*Given records*
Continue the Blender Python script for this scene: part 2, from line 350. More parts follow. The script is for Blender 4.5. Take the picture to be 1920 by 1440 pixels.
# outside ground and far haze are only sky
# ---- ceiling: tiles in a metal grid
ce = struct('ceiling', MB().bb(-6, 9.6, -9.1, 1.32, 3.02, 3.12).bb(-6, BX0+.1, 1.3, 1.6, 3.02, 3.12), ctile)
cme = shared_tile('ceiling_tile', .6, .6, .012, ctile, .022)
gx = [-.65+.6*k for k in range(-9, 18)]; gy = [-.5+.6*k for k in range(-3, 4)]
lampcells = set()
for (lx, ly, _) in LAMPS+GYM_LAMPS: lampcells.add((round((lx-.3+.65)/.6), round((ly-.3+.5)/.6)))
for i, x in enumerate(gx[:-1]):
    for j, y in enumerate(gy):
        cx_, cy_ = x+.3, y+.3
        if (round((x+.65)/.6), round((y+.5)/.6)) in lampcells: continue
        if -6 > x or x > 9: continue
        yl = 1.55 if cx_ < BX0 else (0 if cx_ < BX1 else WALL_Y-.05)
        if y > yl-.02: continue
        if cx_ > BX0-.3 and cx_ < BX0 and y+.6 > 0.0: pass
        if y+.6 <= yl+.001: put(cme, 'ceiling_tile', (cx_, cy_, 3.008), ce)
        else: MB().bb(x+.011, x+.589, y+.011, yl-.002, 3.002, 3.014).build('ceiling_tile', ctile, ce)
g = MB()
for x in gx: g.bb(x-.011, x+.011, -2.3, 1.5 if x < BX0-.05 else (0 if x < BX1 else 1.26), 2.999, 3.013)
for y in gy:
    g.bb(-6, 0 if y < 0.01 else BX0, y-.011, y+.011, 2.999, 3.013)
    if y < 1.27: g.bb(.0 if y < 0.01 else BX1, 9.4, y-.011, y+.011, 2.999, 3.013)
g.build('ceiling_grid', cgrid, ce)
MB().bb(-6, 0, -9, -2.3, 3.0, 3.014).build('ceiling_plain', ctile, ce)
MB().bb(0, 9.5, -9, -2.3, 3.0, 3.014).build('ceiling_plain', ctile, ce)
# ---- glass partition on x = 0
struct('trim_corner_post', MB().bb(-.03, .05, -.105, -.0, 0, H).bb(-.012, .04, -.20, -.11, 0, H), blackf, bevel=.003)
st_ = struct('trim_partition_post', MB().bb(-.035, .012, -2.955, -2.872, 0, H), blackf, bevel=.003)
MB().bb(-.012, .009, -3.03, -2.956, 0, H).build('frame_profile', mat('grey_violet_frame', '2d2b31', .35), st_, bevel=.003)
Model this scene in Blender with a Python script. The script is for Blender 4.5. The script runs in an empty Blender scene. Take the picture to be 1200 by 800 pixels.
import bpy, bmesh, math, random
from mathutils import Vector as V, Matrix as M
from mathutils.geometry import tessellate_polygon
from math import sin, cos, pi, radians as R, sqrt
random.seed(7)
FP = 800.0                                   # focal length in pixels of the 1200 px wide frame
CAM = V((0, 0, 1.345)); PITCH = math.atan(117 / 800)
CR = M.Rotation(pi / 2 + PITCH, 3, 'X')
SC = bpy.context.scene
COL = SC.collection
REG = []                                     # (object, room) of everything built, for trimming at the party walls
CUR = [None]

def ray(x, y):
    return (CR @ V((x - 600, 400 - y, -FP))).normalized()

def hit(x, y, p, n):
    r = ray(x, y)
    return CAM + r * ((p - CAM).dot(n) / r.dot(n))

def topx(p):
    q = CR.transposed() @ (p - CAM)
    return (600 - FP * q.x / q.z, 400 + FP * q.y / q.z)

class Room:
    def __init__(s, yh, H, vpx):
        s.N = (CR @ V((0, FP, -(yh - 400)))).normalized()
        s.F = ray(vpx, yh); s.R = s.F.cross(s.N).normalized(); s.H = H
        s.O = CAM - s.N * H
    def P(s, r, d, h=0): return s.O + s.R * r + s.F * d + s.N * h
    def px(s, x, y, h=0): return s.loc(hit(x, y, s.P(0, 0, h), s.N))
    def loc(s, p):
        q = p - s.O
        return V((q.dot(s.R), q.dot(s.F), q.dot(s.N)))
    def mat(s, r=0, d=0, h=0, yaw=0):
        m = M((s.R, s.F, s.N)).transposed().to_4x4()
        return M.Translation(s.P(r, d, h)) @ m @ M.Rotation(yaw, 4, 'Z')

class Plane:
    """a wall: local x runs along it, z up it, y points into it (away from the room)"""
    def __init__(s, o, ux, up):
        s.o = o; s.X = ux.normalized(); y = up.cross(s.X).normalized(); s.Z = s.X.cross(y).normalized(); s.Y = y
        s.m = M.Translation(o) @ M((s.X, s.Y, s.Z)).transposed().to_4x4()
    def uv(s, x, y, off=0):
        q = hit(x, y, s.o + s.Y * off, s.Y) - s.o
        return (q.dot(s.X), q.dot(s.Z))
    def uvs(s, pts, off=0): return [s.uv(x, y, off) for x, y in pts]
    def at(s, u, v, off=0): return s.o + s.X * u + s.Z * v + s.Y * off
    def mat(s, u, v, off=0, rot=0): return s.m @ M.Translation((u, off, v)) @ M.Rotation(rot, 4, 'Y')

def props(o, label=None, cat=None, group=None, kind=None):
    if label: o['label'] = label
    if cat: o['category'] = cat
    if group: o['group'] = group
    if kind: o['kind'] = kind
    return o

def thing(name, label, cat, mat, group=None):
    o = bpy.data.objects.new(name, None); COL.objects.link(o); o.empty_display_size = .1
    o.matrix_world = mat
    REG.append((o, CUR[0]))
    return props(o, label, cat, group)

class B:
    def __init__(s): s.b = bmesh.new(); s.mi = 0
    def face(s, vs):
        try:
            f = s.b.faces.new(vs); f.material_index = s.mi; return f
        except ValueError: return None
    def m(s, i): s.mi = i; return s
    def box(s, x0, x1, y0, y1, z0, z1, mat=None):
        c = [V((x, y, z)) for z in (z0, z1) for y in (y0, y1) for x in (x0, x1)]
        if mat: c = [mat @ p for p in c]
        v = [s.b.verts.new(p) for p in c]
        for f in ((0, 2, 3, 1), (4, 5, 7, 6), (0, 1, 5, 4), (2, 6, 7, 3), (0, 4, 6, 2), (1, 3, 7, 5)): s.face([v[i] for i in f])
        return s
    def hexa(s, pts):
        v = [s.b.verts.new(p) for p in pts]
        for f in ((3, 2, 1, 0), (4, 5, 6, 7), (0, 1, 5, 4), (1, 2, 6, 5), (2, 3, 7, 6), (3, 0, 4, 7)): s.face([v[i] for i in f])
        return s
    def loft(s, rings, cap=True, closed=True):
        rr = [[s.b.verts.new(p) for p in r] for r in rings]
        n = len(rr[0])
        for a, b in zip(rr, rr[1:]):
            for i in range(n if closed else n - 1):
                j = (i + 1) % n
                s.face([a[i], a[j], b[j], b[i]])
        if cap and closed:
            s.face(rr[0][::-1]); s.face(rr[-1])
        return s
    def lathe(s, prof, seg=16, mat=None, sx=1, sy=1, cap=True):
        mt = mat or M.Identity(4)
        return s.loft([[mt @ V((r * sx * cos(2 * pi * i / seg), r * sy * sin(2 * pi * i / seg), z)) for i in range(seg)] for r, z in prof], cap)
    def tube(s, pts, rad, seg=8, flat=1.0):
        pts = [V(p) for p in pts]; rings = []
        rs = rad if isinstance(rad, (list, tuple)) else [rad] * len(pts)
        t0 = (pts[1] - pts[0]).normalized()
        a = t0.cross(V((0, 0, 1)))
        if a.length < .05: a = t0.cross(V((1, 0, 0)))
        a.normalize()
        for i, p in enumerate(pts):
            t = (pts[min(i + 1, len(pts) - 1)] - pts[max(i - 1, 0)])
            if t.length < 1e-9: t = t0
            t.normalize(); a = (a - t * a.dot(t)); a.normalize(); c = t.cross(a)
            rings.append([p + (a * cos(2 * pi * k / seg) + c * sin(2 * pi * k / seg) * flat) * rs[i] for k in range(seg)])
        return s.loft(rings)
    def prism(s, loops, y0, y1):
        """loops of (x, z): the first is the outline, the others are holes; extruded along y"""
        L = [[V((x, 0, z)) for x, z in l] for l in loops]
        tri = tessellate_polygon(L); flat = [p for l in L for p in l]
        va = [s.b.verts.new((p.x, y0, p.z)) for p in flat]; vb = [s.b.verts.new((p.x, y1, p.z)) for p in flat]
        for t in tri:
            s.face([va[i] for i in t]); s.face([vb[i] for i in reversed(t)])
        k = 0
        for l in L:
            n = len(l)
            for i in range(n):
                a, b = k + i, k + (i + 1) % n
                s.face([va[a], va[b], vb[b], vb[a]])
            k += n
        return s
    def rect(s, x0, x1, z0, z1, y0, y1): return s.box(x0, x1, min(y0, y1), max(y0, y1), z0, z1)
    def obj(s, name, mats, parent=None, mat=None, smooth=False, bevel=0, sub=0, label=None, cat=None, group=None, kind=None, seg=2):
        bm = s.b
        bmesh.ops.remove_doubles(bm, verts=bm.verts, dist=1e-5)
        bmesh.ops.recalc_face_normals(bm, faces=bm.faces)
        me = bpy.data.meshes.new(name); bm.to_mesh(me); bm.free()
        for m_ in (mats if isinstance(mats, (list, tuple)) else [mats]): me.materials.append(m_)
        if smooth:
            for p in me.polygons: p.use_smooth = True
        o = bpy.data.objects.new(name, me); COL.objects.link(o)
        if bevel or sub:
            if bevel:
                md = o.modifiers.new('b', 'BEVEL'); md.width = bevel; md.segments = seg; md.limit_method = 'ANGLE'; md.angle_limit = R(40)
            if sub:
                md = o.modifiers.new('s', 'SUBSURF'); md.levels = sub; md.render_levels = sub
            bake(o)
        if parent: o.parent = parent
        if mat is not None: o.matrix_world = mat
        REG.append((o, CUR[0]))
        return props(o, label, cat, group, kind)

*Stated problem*
Set down, exactly and alone, the run of lines from the line that has "Model this scene" to the line that has "return (600 - FP".

*Exercise output*
Model this scene in Blender with a Python script. The script is for Blender 4.5. The script runs in an empty Blender scene. Take the picture to be 1200 by 800 pixels.
import bpy, bmesh, math, random
from mathutils import Vector as V, Matrix as M
from mathutils.geometry import tessellate_polygon
from math import sin, cos, pi, radians as R, sqrt
random.seed(7)
FP = 800.0                                   # focal length in pixels of the 1200 px wide frame
CAM = V((0, 0, 1.345)); PITCH = math.atan(117 / 800)
CR = M.Rotation(pi / 2 + PITCH, 3, 'X')
SC = bpy.context.scene
COL = SC.collection
REG = []                                     # (object, room) of everything built, for trimming at the party walls
CUR = [None]

def ray(x, y):
    return (CR @ V((x - 600, 400 - y, -FP))).normalized()

def hit(x, y, p, n):
    r = ray(x, y)
    return CAM + r * ((p - CAM).dot(n) / r.dot(n))

def topx(p):
    q = CR.transposed() @ (p - CAM)
    return (600 - FP * q.x / q.z, 400 + FP * q.y / q.z)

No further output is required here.